Series II. Other Works is divided into two subseries: A. Portfolio of Prints, 1943; and B. Biographical Material, 1928-1943, undated. Subseries A. contains Posada’s 36 grabados, a portfolio of loose prints published from the original plates by Arsacio Vanegas Arroyo in 1943. This copy does not have the preliminary leaf of a biographical sketch in Spanish. Subseries B. includes an exhibition catalog, a screenprint poster (five copies), a newspaper spread for the 1943 Posada exhibit at the Palacio de Bellas Artes in Mexico City, as well as four small photographs of Vanegas Arroyo family members and two periodicals.

Related Material


The Ransom Center’s Art Collection contains other works by and related to Posada:
The Boris L. Bittker gift: a group of 27 chapbooks, including twelve with cover illustrations by Posada and three with cover illustrations by Manilla; a copy of Posada’s 100 woodcuts (México, D.F.: Arsacio Vanegas Arroyo, 1947); a restrike of a calavera print; and a 1971 lottery ticket with a head-portrait of Posada;
Thomas Mabry Cranfill Collection: seven prints (a chapbook cover design and six prints on four sheets);
Russell Lee Collection: a copy of Posada’s 36 grabados (México, D.F.: Arsacio Vanegas, 1943; missing three plates).

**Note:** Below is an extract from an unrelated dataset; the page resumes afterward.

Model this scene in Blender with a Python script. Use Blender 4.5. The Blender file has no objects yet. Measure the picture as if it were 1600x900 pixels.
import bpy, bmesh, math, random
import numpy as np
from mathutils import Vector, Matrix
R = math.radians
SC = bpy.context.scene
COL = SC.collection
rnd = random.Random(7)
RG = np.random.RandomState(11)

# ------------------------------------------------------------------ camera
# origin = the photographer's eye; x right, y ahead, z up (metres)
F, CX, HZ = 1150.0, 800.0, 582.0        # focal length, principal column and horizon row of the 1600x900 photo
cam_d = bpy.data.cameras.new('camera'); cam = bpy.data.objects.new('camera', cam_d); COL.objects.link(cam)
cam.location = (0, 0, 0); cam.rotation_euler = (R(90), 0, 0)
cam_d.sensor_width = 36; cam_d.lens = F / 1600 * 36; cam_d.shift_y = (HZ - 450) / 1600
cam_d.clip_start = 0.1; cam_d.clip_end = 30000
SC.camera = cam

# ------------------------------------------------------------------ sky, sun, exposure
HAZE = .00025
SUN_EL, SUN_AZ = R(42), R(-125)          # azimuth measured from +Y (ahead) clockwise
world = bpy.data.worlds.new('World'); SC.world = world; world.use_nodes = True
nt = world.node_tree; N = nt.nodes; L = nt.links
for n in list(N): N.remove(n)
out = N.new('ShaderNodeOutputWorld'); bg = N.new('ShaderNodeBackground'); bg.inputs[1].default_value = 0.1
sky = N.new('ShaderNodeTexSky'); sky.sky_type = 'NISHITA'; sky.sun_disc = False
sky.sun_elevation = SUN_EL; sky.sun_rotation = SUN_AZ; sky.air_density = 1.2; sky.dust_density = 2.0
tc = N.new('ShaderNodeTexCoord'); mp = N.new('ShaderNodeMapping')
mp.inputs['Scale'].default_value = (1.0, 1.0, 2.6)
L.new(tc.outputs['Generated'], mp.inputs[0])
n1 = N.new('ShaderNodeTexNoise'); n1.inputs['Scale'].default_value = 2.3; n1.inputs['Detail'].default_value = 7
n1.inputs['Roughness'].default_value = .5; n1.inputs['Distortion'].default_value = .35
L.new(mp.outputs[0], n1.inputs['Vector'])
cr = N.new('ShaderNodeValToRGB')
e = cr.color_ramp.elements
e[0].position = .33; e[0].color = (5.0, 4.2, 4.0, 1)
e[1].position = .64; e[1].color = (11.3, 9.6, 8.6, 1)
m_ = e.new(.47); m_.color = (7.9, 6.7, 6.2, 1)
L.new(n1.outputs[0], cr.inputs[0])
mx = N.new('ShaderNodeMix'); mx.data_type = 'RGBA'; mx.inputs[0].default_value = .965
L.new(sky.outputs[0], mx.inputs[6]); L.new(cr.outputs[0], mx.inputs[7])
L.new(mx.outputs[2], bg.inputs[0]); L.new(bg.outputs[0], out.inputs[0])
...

Elsewhere in the Ransom Center, the Vertical File Collection has in its J. Frank Dobie materials 32 broadside corridos, 20 of which are illustrated. Two of these were published by Vanegas Arroyo:
Muy interesante noticia de los cuatro asesinatos cometidos por el desgraciado Antonio Sánchez, en el pueblo de Sau [sic] José Iturbide, estado de Guanajuato, quien después del horrible crimen, se comió los restos de su propio hijo [two-sided half-sheet broadside with engraved illustration by Posada, undated].
La entrada a Ciudad Juárez canción popular. Al heroico Aquiles Serdán [two-sided half-sheet broadside with two illustrations; illustrated masthead (relief etching) "Cantos populares maderistas," 1911].